= GIVEN PROBLEM =
Each line below is to be written out in full, exactly as shown.

= INFORMATION PROVIDED =
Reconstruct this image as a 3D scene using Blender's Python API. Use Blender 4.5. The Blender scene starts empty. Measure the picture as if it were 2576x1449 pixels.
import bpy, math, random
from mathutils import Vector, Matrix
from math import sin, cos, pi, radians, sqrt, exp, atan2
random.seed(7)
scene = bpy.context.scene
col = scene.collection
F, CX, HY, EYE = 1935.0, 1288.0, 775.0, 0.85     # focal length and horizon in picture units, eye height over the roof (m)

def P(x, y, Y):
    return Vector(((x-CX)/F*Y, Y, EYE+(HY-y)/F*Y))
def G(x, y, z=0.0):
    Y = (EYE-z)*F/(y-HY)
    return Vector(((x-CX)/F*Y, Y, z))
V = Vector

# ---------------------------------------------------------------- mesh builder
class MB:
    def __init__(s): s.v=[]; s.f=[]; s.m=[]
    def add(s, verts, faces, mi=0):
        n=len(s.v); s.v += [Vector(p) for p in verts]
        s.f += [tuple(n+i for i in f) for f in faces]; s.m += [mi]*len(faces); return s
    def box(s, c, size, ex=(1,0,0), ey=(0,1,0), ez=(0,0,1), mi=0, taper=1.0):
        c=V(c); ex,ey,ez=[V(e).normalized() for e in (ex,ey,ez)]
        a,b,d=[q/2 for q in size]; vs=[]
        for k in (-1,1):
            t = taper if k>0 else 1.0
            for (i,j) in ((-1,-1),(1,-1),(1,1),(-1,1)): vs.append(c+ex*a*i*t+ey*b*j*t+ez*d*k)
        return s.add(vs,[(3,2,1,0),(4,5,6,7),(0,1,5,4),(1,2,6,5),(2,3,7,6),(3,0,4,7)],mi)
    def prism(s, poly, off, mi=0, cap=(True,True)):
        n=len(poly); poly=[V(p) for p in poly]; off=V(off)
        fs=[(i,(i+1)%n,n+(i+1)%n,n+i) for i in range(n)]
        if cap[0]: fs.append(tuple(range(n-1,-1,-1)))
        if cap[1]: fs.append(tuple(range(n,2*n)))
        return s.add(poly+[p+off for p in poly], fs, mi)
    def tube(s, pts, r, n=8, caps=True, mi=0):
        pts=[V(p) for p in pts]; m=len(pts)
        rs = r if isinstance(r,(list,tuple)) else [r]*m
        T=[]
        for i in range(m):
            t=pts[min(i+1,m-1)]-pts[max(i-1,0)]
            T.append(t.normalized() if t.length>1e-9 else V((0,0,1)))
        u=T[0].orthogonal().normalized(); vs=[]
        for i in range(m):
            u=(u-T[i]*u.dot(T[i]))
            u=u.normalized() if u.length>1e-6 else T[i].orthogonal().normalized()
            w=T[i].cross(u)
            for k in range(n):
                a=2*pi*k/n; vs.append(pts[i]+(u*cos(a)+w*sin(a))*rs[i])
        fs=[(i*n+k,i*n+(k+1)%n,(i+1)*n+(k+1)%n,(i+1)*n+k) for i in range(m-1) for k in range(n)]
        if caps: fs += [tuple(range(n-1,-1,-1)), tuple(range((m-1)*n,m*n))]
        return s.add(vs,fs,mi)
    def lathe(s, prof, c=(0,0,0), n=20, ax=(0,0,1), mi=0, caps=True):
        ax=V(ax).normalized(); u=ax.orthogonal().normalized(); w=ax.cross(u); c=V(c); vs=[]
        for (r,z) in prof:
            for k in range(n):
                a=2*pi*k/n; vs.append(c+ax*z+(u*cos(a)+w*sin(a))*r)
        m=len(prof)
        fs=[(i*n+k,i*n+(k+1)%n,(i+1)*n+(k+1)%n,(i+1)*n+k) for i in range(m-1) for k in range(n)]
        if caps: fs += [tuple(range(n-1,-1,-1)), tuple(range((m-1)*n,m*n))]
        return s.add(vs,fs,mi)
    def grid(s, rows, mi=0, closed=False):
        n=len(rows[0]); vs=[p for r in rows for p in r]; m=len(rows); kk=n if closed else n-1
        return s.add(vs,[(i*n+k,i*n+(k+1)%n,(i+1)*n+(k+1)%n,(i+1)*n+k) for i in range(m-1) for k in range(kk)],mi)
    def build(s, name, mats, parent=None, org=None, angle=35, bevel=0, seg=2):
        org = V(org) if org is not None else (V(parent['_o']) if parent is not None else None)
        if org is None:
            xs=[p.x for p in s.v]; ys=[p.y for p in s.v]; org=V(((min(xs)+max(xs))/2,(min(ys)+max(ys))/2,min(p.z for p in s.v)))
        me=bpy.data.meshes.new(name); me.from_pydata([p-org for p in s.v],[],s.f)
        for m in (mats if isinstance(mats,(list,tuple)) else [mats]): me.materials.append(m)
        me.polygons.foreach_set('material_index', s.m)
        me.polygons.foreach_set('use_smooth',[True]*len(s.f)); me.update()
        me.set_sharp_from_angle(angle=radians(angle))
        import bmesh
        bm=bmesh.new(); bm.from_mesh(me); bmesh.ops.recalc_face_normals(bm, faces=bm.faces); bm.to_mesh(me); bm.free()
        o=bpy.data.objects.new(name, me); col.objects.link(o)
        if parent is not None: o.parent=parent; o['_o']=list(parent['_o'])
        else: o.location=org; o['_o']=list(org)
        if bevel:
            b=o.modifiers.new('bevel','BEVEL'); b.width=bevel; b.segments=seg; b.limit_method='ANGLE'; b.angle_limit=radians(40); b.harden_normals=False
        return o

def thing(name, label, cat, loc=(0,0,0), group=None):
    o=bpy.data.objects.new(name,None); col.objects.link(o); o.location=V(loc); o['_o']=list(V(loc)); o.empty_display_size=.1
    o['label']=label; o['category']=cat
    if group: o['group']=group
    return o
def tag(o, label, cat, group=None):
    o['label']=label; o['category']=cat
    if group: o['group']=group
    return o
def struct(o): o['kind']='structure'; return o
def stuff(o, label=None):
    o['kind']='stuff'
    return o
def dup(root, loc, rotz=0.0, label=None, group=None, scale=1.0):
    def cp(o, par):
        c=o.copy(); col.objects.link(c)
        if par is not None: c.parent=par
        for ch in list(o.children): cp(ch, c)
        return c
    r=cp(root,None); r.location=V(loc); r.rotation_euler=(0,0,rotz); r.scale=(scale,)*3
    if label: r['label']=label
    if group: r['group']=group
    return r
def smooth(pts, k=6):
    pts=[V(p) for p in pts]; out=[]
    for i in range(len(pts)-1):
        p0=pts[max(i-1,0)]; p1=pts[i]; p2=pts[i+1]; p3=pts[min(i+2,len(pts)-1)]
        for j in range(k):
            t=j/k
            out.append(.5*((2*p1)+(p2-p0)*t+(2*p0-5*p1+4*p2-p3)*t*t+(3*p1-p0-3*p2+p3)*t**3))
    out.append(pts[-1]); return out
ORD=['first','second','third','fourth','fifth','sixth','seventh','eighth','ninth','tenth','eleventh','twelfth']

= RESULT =
Reconstruct this image as a 3D scene using Blender's Python API. Use Blender 4.5. The Blender scene starts empty. Measure the picture as if it were 2576x1449 pixels.
import bpy, math, random
from mathutils import Vector, Matrix
from math import sin, cos, pi, radians, sqrt, exp, atan2
random.seed(7)
scene = bpy.context.scene
col = scene.collection
F, CX, HY, EYE = 1935.0, 1288.0, 775.0, 0.85     # focal length and horizon in picture units, eye height over the roof (m)

def P(x, y, Y):
    return Vector(((x-CX)/F*Y, Y, EYE+(HY-y)/F*Y))
def G(x, y, z=0.0):
    Y = (EYE-z)*F/(y-HY)
    return Vector(((x-CX)/F*Y, Y, z))
V = Vector

# ---------------------------------------------------------------- mesh builder
class MB:
    def __init__(s): s.v=[]; s.f=[]; s.m=[]
    def add(s, verts, faces, mi=0):
        n=len(s.v); s.v += [Vector(p) for p in verts]
        s.f += [tuple(n+i for i in f) for f in faces]; s.m += [mi]*len(faces); return s
    def box(s, c, size, ex=(1,0,0), ey=(0,1,0), ez=(0,0,1), mi=0, taper=1.0):
        c=V(c); ex,ey,ez=[V(e).normalized() for e in (ex,ey,ez)]
        a,b,d=[q/2 for q in size]; vs=[]
        for k in (-1,1):
            t = taper if k>0 else 1.0
            for (i,j) in ((-1,-1),(1,-1),(1,1),(-1,1)): vs.append(c+ex*a*i*t+ey*b*j*t+ez*d*k)
        return s.add(vs,[(3,2,1,0),(4,5,6,7),(0,1,5,4),(1,2,6,5),(2,3,7,6),(3,0,4,7)],mi)
    def prism(s, poly, off, mi=0, cap=(True,True)):
        n=len(poly); poly=[V(p) for p in poly]; off=V(off)
        fs=[(i,(i+1)%n,n+(i+1)%n,n+i) for i in range(n)]
        if cap[0]: fs.append(tuple(range(n-1,-1,-1)))
        if cap[1]: fs.append(tuple(range(n,2*n)))
        return s.add(poly+[p+off for p in poly], fs, mi)
    def tube(s, pts, r, n=8, caps=True, mi=0):
        pts=[V(p) for p in pts]; m=len(pts)
        rs = r if isinstance(r,(list,tuple)) else [r]*m
        T=[]
        for i in range(m):
            t=pts[min(i+1,m-1)]-pts[max(i-1,0)]
            T.append(t.normalized() if t.length>1e-9 else V((0,0,1)))
        u=T[0].orthogonal().normalized(); vs=[]
        for i in range(m):
            u=(u-T[i]*u.dot(T[i]))
            u=u.normalized() if u.length>1e-6 else T[i].orthogonal().normalized()
            w=T[i].cross(u)
            for k in range(n):
                a=2*pi*k/n; vs.append(pts[i]+(u*cos(a)+w*sin(a))*rs[i])
        fs=[(i*n+k,i*n+(k+1)%n,(i+1)*n+(k+1)%n,(i+1)*n+k) for i in range(m-1) for k in range(n)]
        if caps: fs += [tuple(range(n-1,-1,-1)), tuple(range((m-1)*n,m*n))]
        return s.add(vs,fs,mi)
    def lathe(s, prof, c=(0,0,0), n=20, ax=(0,0,1), mi=0, caps=True):
        ax=V(ax).normalized(); u=ax.orthogonal().normalized(); w=ax.cross(u); c=V(c); vs=[]
        for (r,z) in prof:
            for k in range(n):
                a=2*pi*k/n; vs.append(c+ax*z+(u*cos(a)+w*sin(a))*r)
        m=len(prof)
        fs=[(i*n+k,i*n+(k+1)%n,(i+1)*n+(k+1)%n,(i+1)*n+k) for i in range(m-1) for k in range(n)]
        if caps: fs += [tuple(range(n-1,-1,-1)), tuple(range((m-1)*n,m*n))]
        return s.add(vs,fs,mi)
    def grid(s, rows, mi=0, closed=False):
        n=len(rows[0]); vs=[p for r in rows for p in r]; m=len(rows); kk=n if closed else n-1
        return s.add(vs,[(i*n+k,i*n+(k+1)%n,(i+1)*n+(k+1)%n,(i+1)*n+k) for i in range(m-1) for k in range(kk)],mi)
    def build(s, name, mats, parent=None, org=None, angle=35, bevel=0, seg=2):
        org = V(org) if org is not None else (V(parent['_o']) if parent is not None else None)
        if org is None:
            xs=[p.x for p in s.v]; ys=[p.y for p in s.v]; org=V(((min(xs)+max(xs))/2,(min(ys)+max(ys))/2,min(p.z for p in s.v)))
        me=bpy.data.meshes.new(name); me.from_pydata([p-org for p in s.v],[],s.f)
        for m in (mats if isinstance(mats,(list,tuple)) else [mats]): me.materials.append(m)
        me.polygons.foreach_set('material_index', s.m)
        me.polygons.foreach_set('use_smooth',[True]*len(s.f)); me.update()
        me.set_sharp_from_angle(angle=radians(angle))
        import bmesh
        bm=bmesh.new(); bm.from_mesh(me); bmesh.ops.recalc_face_normals(bm, faces=bm.faces); bm.to_mesh(me); bm.free()
        o=bpy.data.objects.new(name, me); col.objects.link(o)
        if parent is not None: o.parent=parent; o['_o']=list(parent['_o'])
        else: o.location=org; o['_o']=list(org)
        if bevel:
            b=o.modifiers.new('bevel','BEVEL'); b.width=bevel; b.segments=seg; b.limit_method='ANGLE'; b.angle_limit=radians(40); b.harden_normals=False
        return o

def thing(name, label, cat, loc=(0,0,0), group=None):
    o=bpy.data.objects.new(name,None); col.objects.link(o); o.location=V(loc); o['_o']=list(V(loc)); o.empty_display_size=.1
    o['label']=label; o['category']=cat
    if group: o['group']=group
    return o
def tag(o, label, cat, group=None):
    o['label']=label; o['category']=cat
    if group: o['group']=group
    return o
def struct(o): o['kind']='structure'; return o
def stuff(o, label=None):
    o['kind']='stuff'
    return o
def dup(root, loc, rotz=0.0, label=None, group=None, scale=1.0):
    def cp(o, par):
        c=o.copy(); col.objects.link(c)
        if par is not None: c.parent=par
        for ch in list(o.children): cp(ch, c)
        return c
    r=cp(root,None); r.location=V(loc); r.rotation_euler=(0,0,rotz); r.scale=(scale,)*3
    if label: r['label']=label
    if group: r['group']=group
    return r
def smooth(pts, k=6):
    pts=[V(p) for p in pts]; out=[]
    for i in range(len(pts)-1):
        p0=pts[max(i-1,0)]; p1=pts[i]; p2=pts[i+1]; p3=pts[min(i+2,len(pts)-1)]
        for j in range(k):
            t=j/k
            out.append(.5*((2*p1)+(p2-p0)*t+(2*p0-5*p1+4*p2-p3)*t*t+(3*p1-p0-3*p2+p3)*t**3))
    out.append(pts[-1]); return out
ORD=['first','second','third','fourth','fifth','sixth','seventh','eighth','ninth','tenth','eleventh','twelfth']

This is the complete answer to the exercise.